Jazz for aficionados

Jazz for aficionados

I'm going to review records in my collection, and you'll be able to decide if they're worthy of your collection. These records are what I consider "must haves" for any jazz aficionado, and would be found in their collections. I wont review any record that's not on CD, nor will I review any record if the CD is markedly inferior. Fortunately, I only found 1 case where the CD was markedly inferior to the record.

Our first album is "Moanin" by Art Blakey and The Jazz Messengers. We have Lee Morgan , trumpet; Benney Golson, tenor sax; Bobby Timmons, piano; Jymie merrit, bass; Art Blakey, drums.

The title tune "Moanin" is by Bobby Timmons, it conveys the emotion of the title like no other tune I've ever heard, even better than any words could ever convey. This music pictures a person whose down to his last nickel, and all he can do is "moan".

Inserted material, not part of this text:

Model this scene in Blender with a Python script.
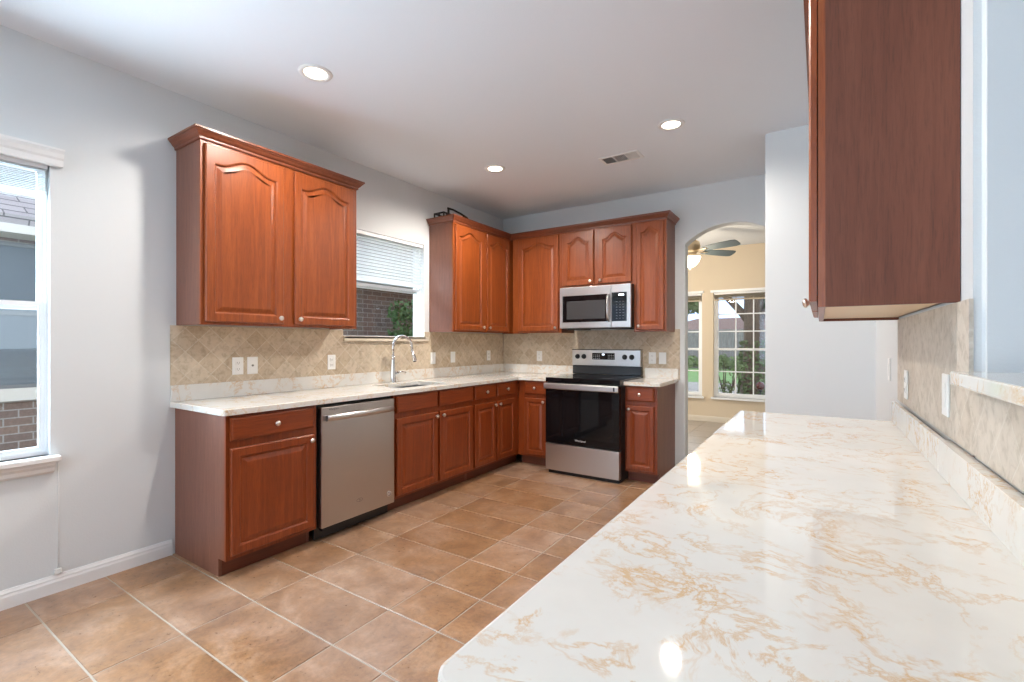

"Along Came Betty" is a tune by Benny Golson, it reminds me of a Betty I once knew. She was gorgeous with a jazzy personality, and she moved smooth and easy, just like this tune. Somebody find me a time machine! Maybe you knew a Betty.

While the rest of the music is just fine, those are my favorite tunes. Why don't you share your, "must have" jazz albums with us.

Enjoy the music.


All great choices with Lee Konitz as the stand out (for me, anyway).

Miguel Zenon

I have a handful of his CDs and like all of them.

Mariano and Macpherson 

I need to make an effort to check out their recording catalogs.


David Sanborn definitely belongs on any list of great alto players. I own many of his CDs as a leader and sideman.

Sanborn recorded on a lot of sessions with tenor Michael Brecker who has been discussed here a lot recently.

@pjw81563 Thanks for setting me straight! I did not realize Sanborn had recorded so much as a leader and sideman.

David Sanborn is the most imitated alto player in the Pop/Jazz-Funk-R&B style,  Not an improviser on the level of harmonic sophistication of the recently mentioned alto players.  However, in a funky setting he is the best.  One hears a tone and general attitude that is clearly borrowing from Sanborn from countless alto saxophone players in genres that lean more to Rock and/or Smooth Jazz.  Not a put down all all.  He has tons of what pjw recently referred to as (great) “emotional improvisation”.  Playing stuff that leans to bebop, that highly stylized, acerbic tone of his sounds a little out of place and unwieldy.  But, man, playing a Pop ballad or funky back beat he is the greatest.